In the name of growing rubber plantation, horticulture and establishment of tourist centers, incidents of forcible occupation of graveyards, Buddhist temples, Jum-cultivation lands in Lama, Alikadam, Naikhyongchari and Bandarban sadar Upazilas of Bandarban Hill District continues at the initiative of various outside companies together with influential individuals of government and non-government entities by using the administrative tools, such as, forcible eviction, filing up false cases, carrying out communal attacks and setting fire in the dwelling houses, etc.

From among the 268 incidents occurred in 2025, 41 incidents were carried out by the Muslim Bengali settlers and land grabbers in which 228 Jumma people including religious conversion of 30 Mro children fell prey to human rights violations and at least 300 acres of lands were illegally occupied.

The influx of Rohingya into Bandarban is continuing unabated. During the infiltration, the police detained only 67 Rohingyas. Meanwhile, in 2025, the Rohingya armed militant group ARSA-ASO abducted three Tanchangya villagers from Ghumdhum in Naikhyongchari and killed them later.

It is worth mentioning that the inclusion of the non-Muslim-majority CHT in the Islamic state of Pakistan during the partition of India in 1947 led to injustice and oppression against the Jumma people, who are predominantly Hindu, Buddhist, and Christian. This is the root cause of the CHT problem.
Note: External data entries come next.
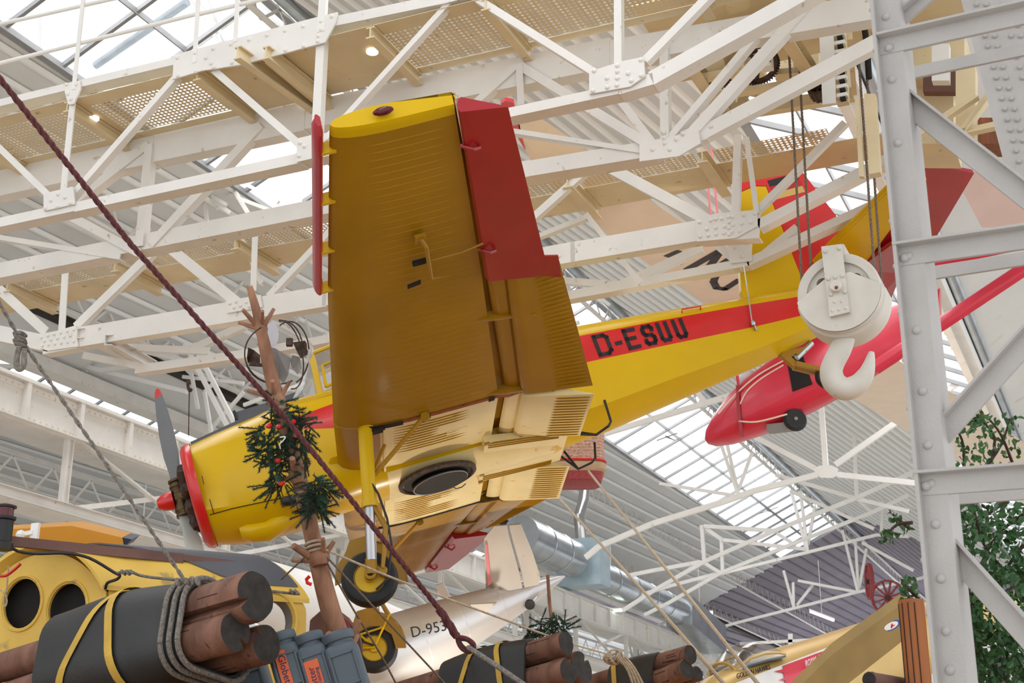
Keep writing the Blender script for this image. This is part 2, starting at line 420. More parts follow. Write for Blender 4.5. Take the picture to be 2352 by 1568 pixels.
# --- canopy
gb = MB()
CS = [(1.31, .56, .40, .36), (1.50, .80, .40, .34), (1.69, 1.07, .41, .31), (1.95, 1.17, .41, .29), (2.5, 1.17, .41, .29), (2.85, 1.05, .40, .30), (3.15, .66, .38, .3)]
def cring(a, t, wb, wt): return [L(a, wb, .52), L(a, (wb+wt)/2+.01, (t+.5)/2), L(a, wt, t-.05), L(a, wt*.7, t), L(a, 0, t+.015), L(a, -wt*.7, t), L(a, -wt, t-.05), L(a, -(wb+wt)/2-.01, (t+.5)/2), L(a, -wb, .52)]
gb.loft([cring(*c) for c in CS], cap=False, closed=False, smooth=False)
can = obj('canopy', gb, M['perspex'], plane, 'clear perspex canopy')
kb = MB()
for s in (1, -1):
    kb.tube([L(1.27, s*.41, .52), L(1.6, s*.43, .50), L(3.2, s*.41, .54)], .035, 6)
    kb.beam(L(1.66, s*.425, .5), L(1.70, s*.33, 1.06), .055, .04)
    kb.tube([L(1.70, s*.31, 1.05), L(2.5, s*.30, 1.15), L(3.15, s*.3, .64)], .022, 6)
    kb.tube([L(1.74, s*.40, .60), L(1.77, s*.36, .86), L(1.97, s*.355, .90), L(2.0, s*.40, .66), L(1.74, s*.40, .60)], .018, 6)
    kb.beam(L(2.2, s*.42, .5), L(2.2, s*.31, 1.12), .05, .035)
kb.tube([L(1.70, .31, 1.06), L(1.71, 0, 1.095), L(1.70, -.31, 1.06)], .022, 6)
kb.tube([L(1.30, .38, .55), L(1.30, -.38, .55)], .02, 6)
obj('canopy_frame', kb, M['yellow'], can)
hb = MB(); hb.loft([[L(a, w*c, .6+(t-.6)*(1-abs(c)**3)) for c in (-1, -.8, -.4, 0, .4, .8, 1)] for a, t, w in ((2.9, .98, .38), (3.2, .9, .4), (3.8, .72, .4), (4.4, .63, .38))], closed=False, cap=False)
obj('hopper_fairing', hb, M['yellow'], plane)
# --- wing sections
def yt(x, t=.14): return 5*t*(.2969*math.sqrt(max(x, 0))-.126*x-.3516*x*x+.2843*x**3-.1015*x**4)
WP = [0, 1.65, 3.75, 6.0]
def wst(p):
    q = abs(p)
    return dict(aL=lerp(q, WP, [1.62, 1.62, 1.725, 1.885]), uL=lerp(q, WP, [-.30, -.29, -.05, .12]), aT=lerp(q, WP, [3.86, 3.86, 3.55, 3.08]), uT=lerp(q, WP, [-.48, -.48, -.17, .05]), cut=lerp(q, WP, [3.2, 3.2, 3.01, 2.755]))
XL = [.012, .04, .09, .16, .26, .38, .5, .6]
def wpt(S, x, side, t=.14):
    c = S['aT']-S['aL']; cam = .02*4*x*(1-x)
    return S['aL']+c*x, S['uL']+(S['uT']-S['uL'])*x+c*(cam+side*yt(x, t))
def wring(p, th=1.0, ins=0.0):
    S = wst(p); c = S['aT']-S['aL']; xc = (S['cut']-S['aL'])/c; t = .14*th
    pts = [wpt(S, x, -1, t) for x in [xc]+[k*xc/.62 for k in XL[::-1]]]+[wpt(S, .0, 1, t)]+[wpt(S, k, 1, t) for k in XL+[.70, .86 if abs(p) < 3.7 else .755]]
    e = wpt(S, min(.84 if abs(p) < 3.7 else .745, xc+.12), 1, t); pts.append((e[0], e[1]-.025)); f = wpt(S, xc+.01, -1, t); pts.append((f[0], f[1]+.10))
    r = []
    for a, u in pts:
        a = S['aL']+.5*c+(a-S['aL']-.5*c)*(1-ins); r.append(L(a, p, u))
    return r
def lower(p, a, off=.0):
    S = wst(p); x = (a-S['aL'])/(S['aT']-S['aL']); return L(a, p, wpt(S, x, -1)[1]-off)
def outer_wing(s):
    b = MB(); st = [1.655+(5.95-1.655)*k/10 for k in range(11)]
    rings = [wring(s*p) for p in st]+[wring(s*6.0, 1.0, .0), wring(s*6.03, .95, .004), wring(s*6.055, .80, .014)]
    if s < 0: rings = [r[::-1] for r in rings]
    nR = len(rings); b.loft(rings, mats=lambda i, j: 1 if i >= nR-4 else 0); b.mi[-1] = b.mi[-2] = 1  # tip cap gets the lighter yellow, as if lit from the front
    b.mi[-2] = 0
    p = 1.78
    while p < 5.9:
        S = wst(p); a0 = lerp(p, [1.65, 6], [2.12, 2.08]); a1 = S['cut']-.06
        if not (3.9 < p < 4.5 and False):
            b.tube([lower(s*p, a0+(a1-a0)*k/5, -.002) for k in range(6)], [.002, .0075, .0075, .0075, .0075, .002], 5)
        p += .088
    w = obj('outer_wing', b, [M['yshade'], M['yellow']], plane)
    # slat
    sb = MB(); n = 14; rr = []
    for k in range(9):
        q = 3.96+(6.02-3.96)*k/8; S = wst(q); rr.append([L(S['aL']-.075+.034*cos(2*pi*j/n)+(.02 if sin(2*pi*j/n) > .5 else 0), s*q, S['uL']+.035+.085*sin(2*pi*j/n)) for j in range(n)])
    q = 6.07; S = wst(q); rr.append([L(S['aL']-.065+.02*cos(2*pi*j/n), s*q, S['uL']+.05+.05*sin(2*pi*j/n)) for j in range(n)])
    sb.loft(rr); sl = obj('leading_edge_slat', sb, M['redunder'], plane, 'red slat along the wing leading edge, darkened for shade')
    for q in (3.98, 4.55, 5.2, 5.8):
        bb = MB(); S = wst(q); bb.box(L(S['aL']-.02, s*q, S['uL']+.0), .12, .03, .09); obj('slat_bracket', bb, M['yellow'], sl)
    # aileron
    ab = MB(); rr = []
    for k in range(9):
        q = 3.76+(6.03-3.76)*k/8; an = lerp(q, [3.76, 6.03], [3.035, 2.775]); un = lerp(q, [3.76, 6.03], [-.165, .06]); at_ = lerp(q, [3.76, 6.03], [3.55, 3.11]); ut = lerp(q, [3.76, 6.03], [-.345, -.055])
        h = lerp(q, [3.76, 6.03], [.085, .062]); d = V((at_-an, 0, ut-un)); nn = V((-(ut-un), 0, at_-an)).normalized()
        base = L(an, s*q, un); ring = []
        for x, y in ((0, 0), (.02, -.6), (.08, -1), (.5, -.55), (1, -.05), (1, .05), (.5, .55), (.08, 1), (.02, .6)): ring.append(base+d*x+nn*h*y)
        rr.append(ring)
    if s < 0: rr = [r[::-1] for r in rr]
    ab.loft(rr, smooth=False); al = obj('aileron', ab, M['redunder'], plane, 'red aileron darkened for shade')
    tb = MB(); tb.prism([L(3.50, s*3.76, -.34), L(3.645, s*3.74, -.385), L(3.60, s*4.06, -.335), L(3.45, s*4.06, -.295)], L(0, 0, .012)); obj('trim_tab', tb, M['redunder'], al)
    for q in (4.25, 5.62):
        hb2 = MB(); an = lerp(q, [3.76, 6.03], [3.035, 2.775]); u0 = lerp(q, [3.76, 6.03], [-.26, -.0])
        hb2.tube([L(an-.03, s*q, u0+.02), L(an+.05, s*(q+.03), u0-.05), L(an+.10, s*q, u0-.03)], .014, 6); obj('aileron_hinge', hb2, M['redunder'], al)
    # flap
    def flap(q0, q1, par, name):
        fb2 = MB(); rr = []
        for k in range(7):
            q = q0+(q1-q0)*k/6; an, un, at2, ut, h = par(q); d = V((at2-an, 0, ut-un)); nn = V((-(ut-un), 0, at2-an)).normalized(); base = L(an, s*q, un)
            rr.append([base+d*x+nn*h*y for x, y in ((-.03, 0), (0, -.7), (.06, -1), (.2, -.9), (.55, -.5), (1, -.03), (1, .03), (.5, .6), (.2, 1), (.05, .8))])
        if s < 0: rr = [r[::-1] for r in rr]
        fb2.loft(rr, smooth=False)
        q = min(q0, q1)+.07
        while q < max(q0, q1)-.05:
            an, un, at2, ut, h = par(q); d = V((at2-an, 0, ut-un)); base = L(an, s*q, un); nn = V((-(ut-un), 0, at2-an)).normalized()
            fb2.tube([base+d*x-nn*h*y for x, y in ((.48, .55), (.55, .5), (.8, .24), (.94, .09), (.98, .03))], [.001, .011, .011, .009, .001], 5, m=1)
            q += .066
        return fb2
    po = lambda q: (lerp(q, [1.66, 3.74], [3.44, 3.215]), lerp(q, [1.66, 3.74], [-.47, -.20]), lerp(q, [1.66, 3.74], [4.11, 3.68]), lerp(q, [1.66, 3.74], [-.66, -.235]), lerp(q, [1.66, 3.74], [.075, .06]))
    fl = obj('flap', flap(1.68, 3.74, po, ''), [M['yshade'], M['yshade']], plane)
    vb = MB(); vb.loft([[L(lerp(q, [1.66, 3.74], [3.36, 3.13])+.075*cos(2*pi*j/10), s*q, lerp(q, [1.66, 3.74], [-.45, -.19])+.022*sin(2*pi*j/10)-.02*cos(2*pi*j/10)) for j in range(10)] for q in (1.72, 2.4, 3.1, 3.74)])
    obj('flap_vane', vb, M['yshade'], plane)
    for q in (1.70, 3.05):
        br = MB(); S = wst(q); c0 = S['cut']; ul = lower(q, c0).z
        br.prism([L(c0-.15, s*q, ul+.01), L(c0+.05, s*q, ul-.03), L(c0+.28, s*q, ul-.06), L(c0+.42, s*q, ul-.10), L(c0+.44, s*q, ul-.02), L(c0+.3, s*q, ul+.05), L(c0, s*q, ul+.06)], L(0, .03, 0)); obj('flap_bracket', br, M['yshade'], plane)
    pi_ = MB()
    if s > 0:
        pi_.tube([L(2.47, 4.62, -.15), L(2.50, 4.58, -.21), L(2.54, 4.1, -.25)], .018, 8)
        pi_.tube([L(2.54, 4.08, -.25), L(2.58, 4.02, -.22), L(2.7, 3.98, -.215)], .010, 6)
        pi_.box(L(2.47, 4.62, -.15), .09, .10, .03)
        obj('pitot_tube', pi_, M['yshade'], w)
        hh = MB(); hh.prism([L(2.35, 4.03, -.222), L(2.46, 4.06, -.222), L(2.46, 4.0, -.226), L(2.35, 3.97, -.226)], L(0, 0, -.008)); hh.box(L(2.47, 4.31, -.193), .14, .05, .03); hh.tube([L(2.5, 4.3, -.2), L(2.8, 4.32, -.21), L(2.98, 4.36, -.2)], .010, 6, m=1)
        obj('access_slot', hh, [M['dark'], M['yshade']], w, 'dark slot in the wing skin')
        nl = MB(); nl.ball(L(2.26, 6.10, .10), .045, 10, sc=(1.7, .7, .7)); obj('navigation_light', nl, M['redlens'], w, 'small dark red wingtip lamp')
    return w
outer_wing(1); outer_wing(-1)
# --- centre section with its flaps
b = MB()
for p0, p1 in ((1.65, .46), (-.46, -1.65)):
    b.loft([wring(p) for p in (p0, p0+(p1-p0)/3, p0+(p1-p0)*2/3, p1)], mats=lambda i, j: 1 if j < 5 else 0)
for s in (1, -1):
    for k in range(11):
        p = s*(.82+.068*k); short = k in (4, 5, 6)
        b.tube([lower(p, x, -.001) for x in np.linspace(2.16, 2.62 if short else 2.93, 6)], [.001, .010, .010, .010, .010, .001], 5, m=0)  # beads in darker yellow put the shading of the corrugation into colour
    b.beam(lower(s*1.0, 2.70, .0), lower(s*1.0, 2.92, 0), .12, .01, (0, 0, 1), m=1)
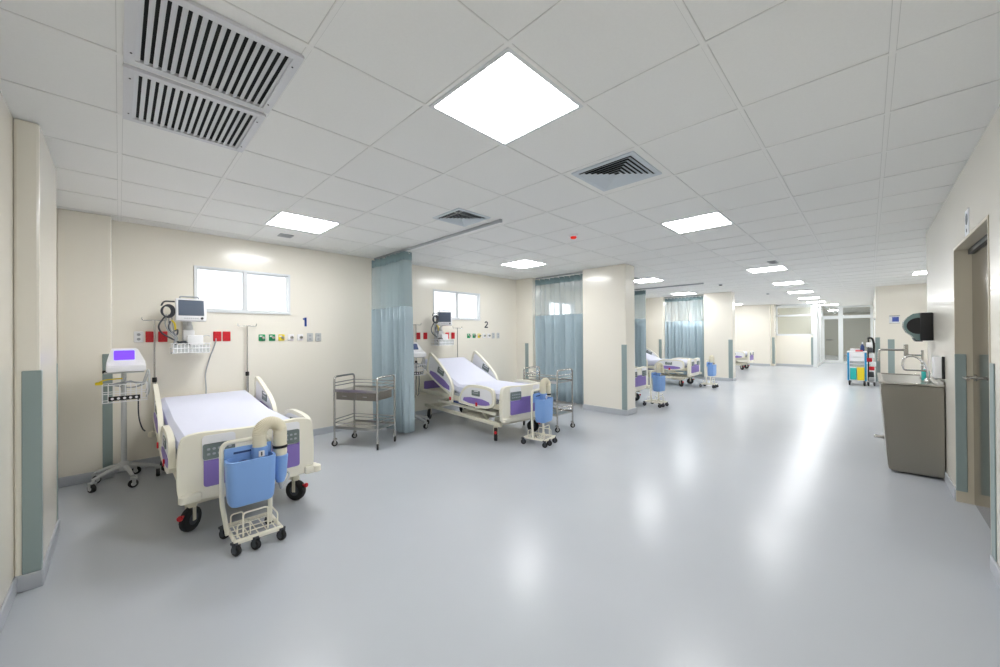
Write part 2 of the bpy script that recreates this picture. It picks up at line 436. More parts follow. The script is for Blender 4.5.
def grille(y0, y1, label):
    t = thing('air_grille', label, 'air grille', (.287, (y0+y1)/2, H)); hw, hh = .272, (y1-y0)/2
    bm = new()
    ring_prism(bm, rrect(-hw, hw, -hh, hh, .004, 1), rrect(-hw+.034, hw-.034, -hh+.036, hh-.036, .003, 1), lambda u, v, d: (u, v, d), -.016, -.001)
    obj('frame', bm, 'vent', t, False)
    bm = new(); box(bm, -hw+.04, hw-.04, -hh+.04, hh-.04, -.0035, -.001); obj('duct_shade_sheet', bm, 'vent_shade', t, False)  # flat dark sheet in place of the shaded duct behind the slats
    n = 17
    for i in range(n):
        x = -hw+.042+(2*hw-.084)*i/(n-1)
        bm = new(); g_ = box(bm, -.009, .009, -hh+.036, hh-.036, -.0012, .0012)
        bmesh.ops.transform(bm, matrix=Matrix.Translation((x, 0, -.011)) @ Matrix.Rotation(R(-24), 4, 'Y'), verts=bm.verts)
        obj('slat', bm, 'vent', t, False)
    for sx in (-1, 1):
        for sy in (-1, 1):
            bm = new(); lathe(bm, [(.004, -.018), (.004, -.016)], 'z', (sx*(hw-.022), sy*(hh-.09), 0), 8); obj('screw', bm, 'dark', t)
grille(1.71, 2.27, 'large louvred air grille at the top left, nearer the camera')
grille(2.31, 2.87, 'louvred air grille beside the larger one, farther from the camera')
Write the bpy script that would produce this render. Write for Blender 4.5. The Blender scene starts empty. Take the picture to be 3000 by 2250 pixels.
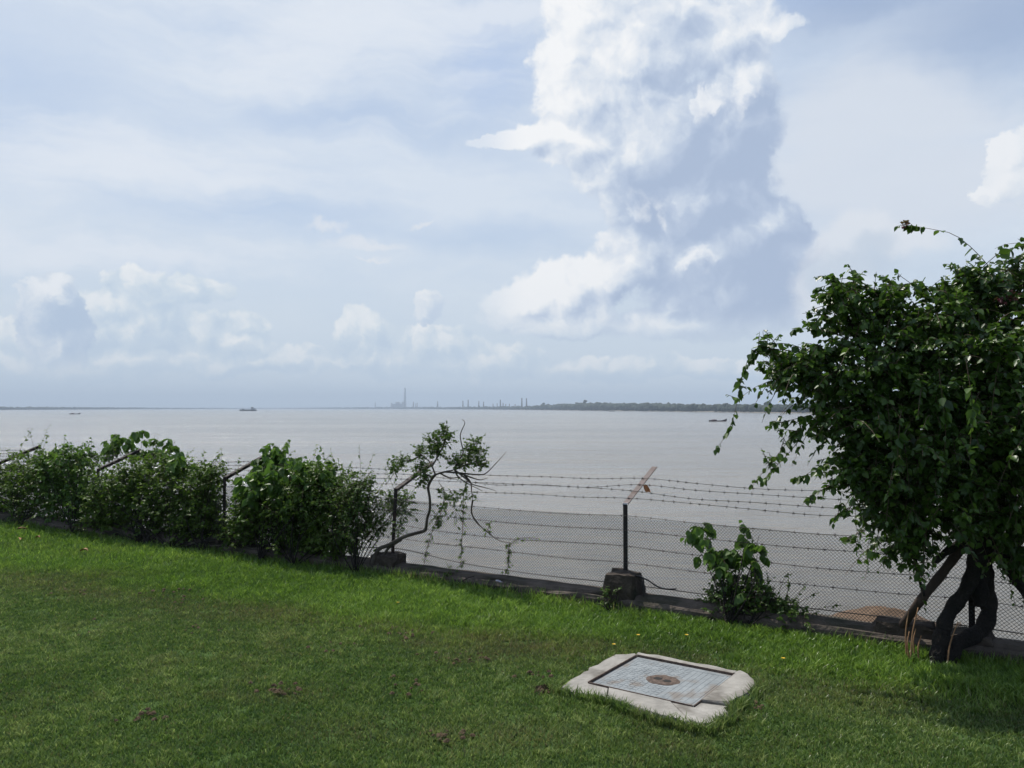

Even after Bangladesh gained independence through the Liberation War in 1971, successive Bangladeshi governments have continued Pakistan’s unfinished agenda of transforming the non-Muslim-majority CHT into a Muslim-majority region and have systematically perpetrated human rights violations against the Jumma people of the CHT, including communal attacks, arson, land grabbing, forced evictions and conversion to Islam.